Officially, early voting begins in Iowa 40 days before the general election (September 25 this year). The Iowa Democratic Party has been sending field organizers and volunteers out to do voter contacts for weeks, and didn’t even take a break for the holiday weekend.
Concern over the Democrats’ head start on GOTV was one factor behind the recent change in Iowa GOP leadership. New state party chair Jeff Kaufmann has promised to build a strong field organization in time for the midterm election. Fortunately for him, a dark money group associated with the Koch brothers is already ramping up its voter contacts in Iowa.
The Iowa Democratic strategy is straightforward: avoid a repeat of 2010 by increasing turnout among voters who don’t reliably participate in midterm elections. Volunteers are already contacting Democrats and no-party voters in their neighborhoods, bringing back absentee ballot request forms if possible. (Absentee ballots will be mailed in late September.) John Deeth blogged from the July 5 canvassing kickoff in Iowa City, where Democratic Senate nominee Bruce Braley fired up the volunteers.
A few days ago, Republican blogger Kevin Hall couldn’t resist taking a cheap shot at Democrats while warning that they have an early lead on GOTV:
[T]he Iowa Democratic Party was out canvassing for votes again over the weekend. They are so far ahead of Republicans, it’s ridiculous. IDP is reaching out to voters who very rarely vote, along with their usual constituents, non-citizens, nursing home invalids and graveyard occupants …
IDP’s goal is to have personal contact with every single voter at least three times. We are way behind and we must outwork them from here on out or we will be looking at Senator Braley, Congresswoman Appel and Governor Hatch on November 5.
Memo to Kevin Hall: Iowans don’t lose the right to vote just because they are homebound or require nursing home care. Nice of you to lump those people in with those who cannot legally vote.
Also, the highly partisan Iowa Secretary of State Matt Schultz did his best to prove that voter fraud is a significant problem here. A criminal investigator working full-time for two years came up with very few ineligible ballots cast, and to my knowledge no incidents of dead people voting.
The Republican Party of Iowa may be behind in voter contacts, but as Jennifer Jacobs reported in the Sunday Des Moines Register on July 6, the conservative group Americans for Prosperity is targeting Iowa.

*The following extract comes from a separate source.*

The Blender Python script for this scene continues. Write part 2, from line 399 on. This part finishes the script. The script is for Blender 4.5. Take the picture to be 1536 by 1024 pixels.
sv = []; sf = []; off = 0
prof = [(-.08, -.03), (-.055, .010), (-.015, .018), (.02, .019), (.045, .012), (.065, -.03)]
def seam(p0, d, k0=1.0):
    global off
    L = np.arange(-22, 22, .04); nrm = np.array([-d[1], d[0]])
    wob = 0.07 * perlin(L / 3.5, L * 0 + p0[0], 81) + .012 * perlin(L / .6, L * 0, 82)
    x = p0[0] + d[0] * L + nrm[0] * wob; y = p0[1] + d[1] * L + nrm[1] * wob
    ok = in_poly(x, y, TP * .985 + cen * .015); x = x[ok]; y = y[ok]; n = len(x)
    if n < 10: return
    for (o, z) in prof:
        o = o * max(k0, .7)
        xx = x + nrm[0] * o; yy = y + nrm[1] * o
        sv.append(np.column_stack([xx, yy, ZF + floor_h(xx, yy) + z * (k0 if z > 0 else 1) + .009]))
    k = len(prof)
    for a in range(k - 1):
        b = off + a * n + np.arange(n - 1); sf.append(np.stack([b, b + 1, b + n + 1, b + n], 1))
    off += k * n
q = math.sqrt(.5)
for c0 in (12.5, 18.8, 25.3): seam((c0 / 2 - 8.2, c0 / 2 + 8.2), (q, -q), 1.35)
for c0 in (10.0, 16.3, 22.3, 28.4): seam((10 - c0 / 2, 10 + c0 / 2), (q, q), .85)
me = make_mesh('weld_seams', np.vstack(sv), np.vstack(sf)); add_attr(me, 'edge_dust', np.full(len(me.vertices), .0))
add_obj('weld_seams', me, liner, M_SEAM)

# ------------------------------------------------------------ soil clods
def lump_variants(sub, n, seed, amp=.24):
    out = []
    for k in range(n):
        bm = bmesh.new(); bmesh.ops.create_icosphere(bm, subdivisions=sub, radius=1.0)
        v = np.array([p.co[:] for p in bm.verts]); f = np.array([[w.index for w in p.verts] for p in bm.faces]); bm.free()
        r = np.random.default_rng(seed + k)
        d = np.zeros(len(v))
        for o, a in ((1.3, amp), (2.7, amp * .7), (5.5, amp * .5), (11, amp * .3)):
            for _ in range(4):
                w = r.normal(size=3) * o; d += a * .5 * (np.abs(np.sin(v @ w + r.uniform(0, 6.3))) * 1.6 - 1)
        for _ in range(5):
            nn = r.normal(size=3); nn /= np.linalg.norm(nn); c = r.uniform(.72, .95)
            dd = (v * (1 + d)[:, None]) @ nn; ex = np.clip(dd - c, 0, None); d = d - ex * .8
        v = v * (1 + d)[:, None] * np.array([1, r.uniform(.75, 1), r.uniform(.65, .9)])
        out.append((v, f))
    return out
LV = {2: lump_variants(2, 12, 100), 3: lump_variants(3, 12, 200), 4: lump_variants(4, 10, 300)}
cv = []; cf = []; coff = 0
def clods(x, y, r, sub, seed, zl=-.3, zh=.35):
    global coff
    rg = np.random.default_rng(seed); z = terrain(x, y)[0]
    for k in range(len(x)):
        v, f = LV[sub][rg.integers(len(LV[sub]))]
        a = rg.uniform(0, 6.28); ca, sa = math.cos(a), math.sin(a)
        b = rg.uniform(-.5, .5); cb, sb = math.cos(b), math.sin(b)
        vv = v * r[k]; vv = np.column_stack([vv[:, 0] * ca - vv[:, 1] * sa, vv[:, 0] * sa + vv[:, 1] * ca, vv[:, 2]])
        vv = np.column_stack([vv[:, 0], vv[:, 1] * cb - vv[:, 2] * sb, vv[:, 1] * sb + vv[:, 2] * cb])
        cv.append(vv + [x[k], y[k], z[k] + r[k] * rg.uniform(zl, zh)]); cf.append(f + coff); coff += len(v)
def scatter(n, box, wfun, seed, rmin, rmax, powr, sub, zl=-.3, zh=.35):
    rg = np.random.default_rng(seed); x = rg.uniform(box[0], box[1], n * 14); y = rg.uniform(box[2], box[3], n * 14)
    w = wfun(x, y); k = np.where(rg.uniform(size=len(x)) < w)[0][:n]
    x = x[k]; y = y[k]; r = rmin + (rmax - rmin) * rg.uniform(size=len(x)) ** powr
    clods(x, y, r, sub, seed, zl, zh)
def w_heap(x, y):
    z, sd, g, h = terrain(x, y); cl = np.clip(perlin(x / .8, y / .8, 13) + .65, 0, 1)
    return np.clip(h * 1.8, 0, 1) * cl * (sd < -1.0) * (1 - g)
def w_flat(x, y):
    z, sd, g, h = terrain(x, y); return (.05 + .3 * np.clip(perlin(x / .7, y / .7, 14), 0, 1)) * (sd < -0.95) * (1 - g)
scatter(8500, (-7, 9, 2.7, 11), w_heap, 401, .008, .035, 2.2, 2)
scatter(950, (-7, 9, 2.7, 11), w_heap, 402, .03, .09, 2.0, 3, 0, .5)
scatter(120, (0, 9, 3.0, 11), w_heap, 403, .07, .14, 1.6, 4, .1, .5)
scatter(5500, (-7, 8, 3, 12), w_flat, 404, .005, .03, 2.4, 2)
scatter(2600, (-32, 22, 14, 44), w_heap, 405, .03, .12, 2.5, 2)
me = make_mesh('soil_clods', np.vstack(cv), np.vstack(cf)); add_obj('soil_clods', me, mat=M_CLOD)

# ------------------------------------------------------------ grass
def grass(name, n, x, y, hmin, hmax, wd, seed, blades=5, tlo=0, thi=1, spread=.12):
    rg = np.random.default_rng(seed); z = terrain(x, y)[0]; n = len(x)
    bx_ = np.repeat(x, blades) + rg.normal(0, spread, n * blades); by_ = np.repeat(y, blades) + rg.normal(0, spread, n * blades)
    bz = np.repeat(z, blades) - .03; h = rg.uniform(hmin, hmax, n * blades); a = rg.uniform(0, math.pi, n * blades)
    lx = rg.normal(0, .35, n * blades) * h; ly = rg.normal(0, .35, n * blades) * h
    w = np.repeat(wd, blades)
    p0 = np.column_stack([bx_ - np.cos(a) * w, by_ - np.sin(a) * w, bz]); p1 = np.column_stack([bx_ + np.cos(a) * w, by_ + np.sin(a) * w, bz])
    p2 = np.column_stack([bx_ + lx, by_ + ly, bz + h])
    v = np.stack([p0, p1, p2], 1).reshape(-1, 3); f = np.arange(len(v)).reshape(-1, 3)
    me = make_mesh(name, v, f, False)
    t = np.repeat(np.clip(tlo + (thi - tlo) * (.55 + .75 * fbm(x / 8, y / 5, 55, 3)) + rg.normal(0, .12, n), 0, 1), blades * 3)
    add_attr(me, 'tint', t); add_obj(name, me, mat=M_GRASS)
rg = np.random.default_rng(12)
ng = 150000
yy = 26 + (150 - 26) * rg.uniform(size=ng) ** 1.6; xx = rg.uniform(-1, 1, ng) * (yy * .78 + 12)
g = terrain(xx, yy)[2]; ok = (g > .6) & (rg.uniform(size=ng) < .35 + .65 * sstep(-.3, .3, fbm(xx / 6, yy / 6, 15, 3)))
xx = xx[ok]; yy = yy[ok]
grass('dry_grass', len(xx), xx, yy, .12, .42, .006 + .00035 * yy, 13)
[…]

Americans for Prosperity-Iowa now has five field offices, a 27-member staff, a record of orchestrating public events featuring state and national GOP leaders, and a strategy for marketing free-market principles as the best means to improve Iowans’ lives. […]
At the Des Moines-area office, the paid staff of phone-back callers and door-knockers, each equipped with iPad Minis, is “laser-focused on field operations,” Lucas said.
“That’s how we can make the biggest impact on people’s lives is door to door, telling them about the things that are facing our country,” Lucas said as he strolled through the office that opened in March in a quiet Clive, Iowa, strip mall.
Americans for Prosperity is contacting a universe of Iowa swing voters from a propriety database; callers aren’t working the same Iowa lists as other GOP candidates or groups, Lucas said. The intent is to assess how open voters are to ideas about lower taxes and a free-market economy with little government control, and how unwilling they are to accept deep debt as the new normal for America, he said.
“The more they talk to us, the more they like us,” Lucas said.
Like other campaigns, the group scores each Iowan based on the person’s partisan leanings and propensity to vote. At election time, it will do a get-out-the-vote push without expressly recommending whom Iowans should vote for, he said.
Groups like Americans for Prosperity or Crossroads GOP (led by Karl Rove) may not explicitly tell Iowans for whom to vote, but their communications will be designed to drive votes exclusively toward Republican candidates and against Democrats.